The climate community has used different formulations for the aridity index (AI). An early version proposed by Thornwaite was based on the water deficiency – the pET minus the precipitation – normalized by the pET. This index reflects the percentage of water that would have to be supplied to maintain vegetation not stressed by lack of water. In more common use in modern times is a form from the United Nations Environment Programme (UNEP) defined as AI = Precipitation/pET where both variables are long- term (often annual) means. Locations with an AI between 0.05 and 0.20 are classified as “arid”, with an AI of less than 0.05 classified as “hyperarid”. Here we examine time series of AI for the season of July through September, again as in last month’s piece using data from the AgriMet stations of Odessa, LeGrow and Lind, WA. Which of these categories do you expect applies to these stations?
You can see for yourself in the seasonal mean time series of AI for the years of 1987 through 2022 plotted in Figure 2. Over that interval, an overall decrease in AI has occurred for all three stations. During the early 1990s the AI reached the arid category, but since roughly the turn of the century during most years all three stations were in the hyperarid category, with only a few exceptions. Particularly dry years occurred in 2018 and 2020 when the AI was 0.01 and lower.
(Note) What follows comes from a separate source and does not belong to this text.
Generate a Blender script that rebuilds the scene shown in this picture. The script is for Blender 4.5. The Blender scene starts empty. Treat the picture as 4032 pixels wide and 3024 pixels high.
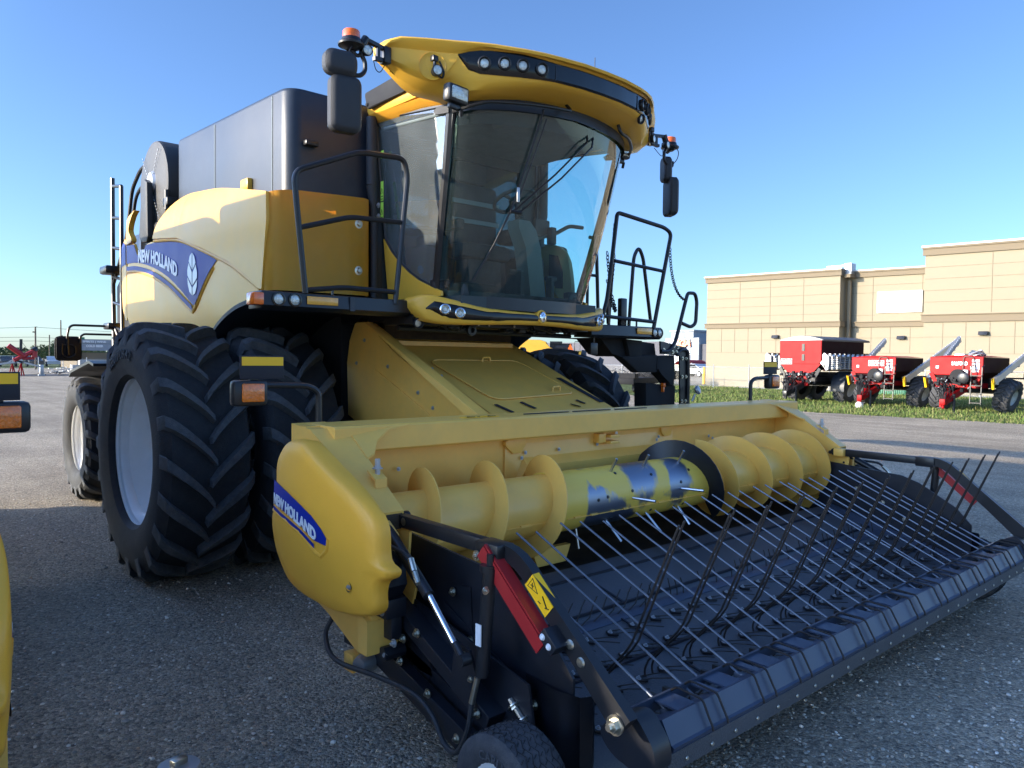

The variability in the AI is largely driven by the precipitation term; seasonal totals range from less than 0.1 to greater than 2 inches at the three locations. By way of comparison, the ratio of the lowest to highest seasonal mean pETs are 0.55, 0.76 and 0.64 at Odessa, LeGrow and Lind, respectively. The higher ratio – and lower year-to-year variability in general – at LeGrow probably reflects the impacts of local irrigation through its tendency to increase the relative humidity. Certainly LeGrow has both a lower mean value of pET, and a lack of especially high pET years, compared to the other two locations. The standard deviation in seasonal total precipitation at LeGrow is similar to that at Odessa and Lind during the years of 1987 through 2022. Overall, the JAS AI at each of the 3 stations varies closely together from year-to-year.
Another way of looking at the data is from a water deficiency perspective. Over the past 36 years, the linear best-fit trends to pET-P time series for July through September indicate declines of about 8 to 9 inches at Odessa and Lind and a decline of about one-third that at LeGrow. We are not experts on what that means for agriculture, and the terrestrial ecosystems of the Columbia Basin, but we expect it’s something.